Amid growing media speculation over details of the Pentagon’s hypersonic weapons program pursued in conjunction with Lockheed Martin and DARPA, a shocking headline appeared Tuesday in the respected aviation journal Aviation Week, namely that a US B-52 bomber lost an experimental hypersonic missile in mid-air over California.
The report, also picked up in The New York Post and others described that, “A scramjet-powered missile developed under the joint DARPA/U.S. Air Force Hypersonic Air-breathing Weapon Concept (HAWC) program was destroyed in a recent test accident, Aviation Week has learned.”
The aviation monitoring site reports further details: “The missile is believed to have inadvertently separated from a B-52 carrier aircraft during a captive-carry flight test, according to sources familiar with the evaluation,” and added, “The cause of the mishap, which is thought to have involved an aircraft from the 419th Flight Test Squadron at Edwards AFB, California, is under investigation.”
The weapon reportedly separated from the Boeing B-52 carrier aircraft and was soon after destroyed, meaning it either detonated in the air or when it struck the ground below.
The Air Force refused to comment for the report while DARPA didn’t deny the accident, only saying “Details of those flight demonstrations are classified,” in an apparent tacit admission that experimental tests are indeed taking place.
The NY Post explains: “Scramjets allow missiles to reach hypersonic speeds that greatly exceed the speed of sound, often reaching Mach 5 and above.”
And Forbes also summarizes of the experimental Air Force technology:
HAWC is one of several super-fast missiles that the Air Force is developing in order to help its ancient B-52 bombers and other planes poke holes in Chinese and Russian defenses.
HAWC is a scramjet, meaning it has an engine and breathes air like an airplane does. Other hypersonic weapons, such as the Air-Launched Rapid-Response Weapon, boost to hypersonic speed atop a rocket then glides at five times the speed of sound.
The Hypersonic Air-breathing Weapon Concept (HAWC) program is said to be part of a broader multi-billion dollar program under the Department of Defense, and recently approved by Congress.

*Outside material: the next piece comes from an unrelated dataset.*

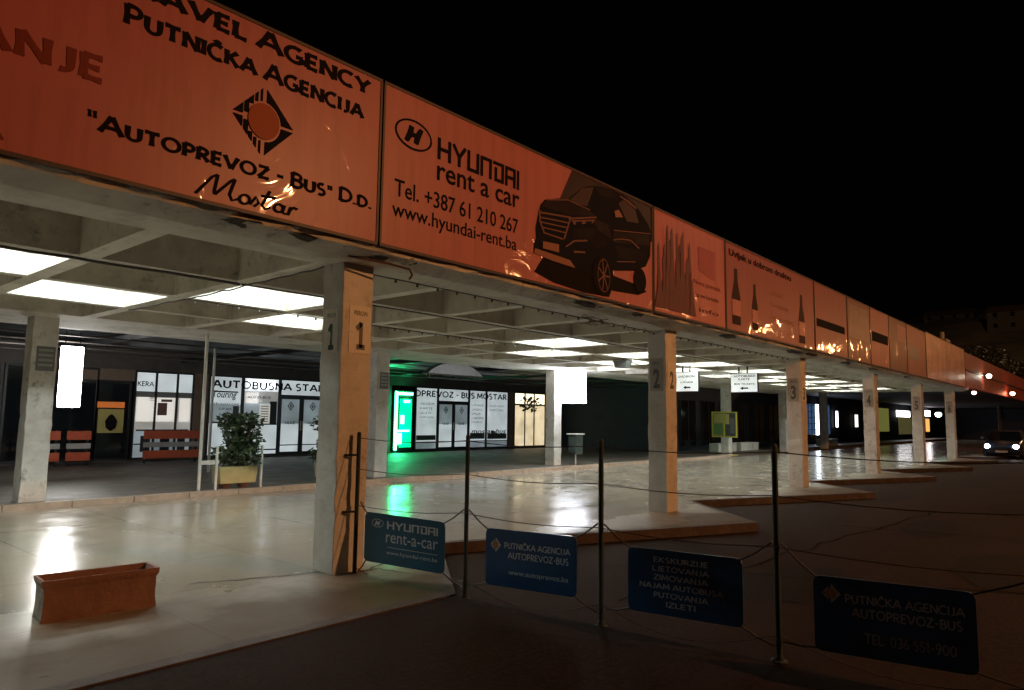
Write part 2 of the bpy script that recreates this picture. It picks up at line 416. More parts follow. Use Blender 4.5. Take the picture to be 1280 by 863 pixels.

Washington political and defense leaders have over the past two years signaled a rapidly growing hypersonics program especially after Russian President Vladimir Putin began boasting of the great strides the Kremlin has made, even recently said to be testing hypersonics, which last year in August also resulted in a major accident on a test launch pad which released dangerous levels of nuclear radiation in the surrounding area.
Putin, for example, has lately boasted that Russia’s futuristic hypersonic arsenal will be incapable of being defended against. Beijing is also said to be pursuing its own program as well, as American generals also purse ways to counter and defend against such a scenario.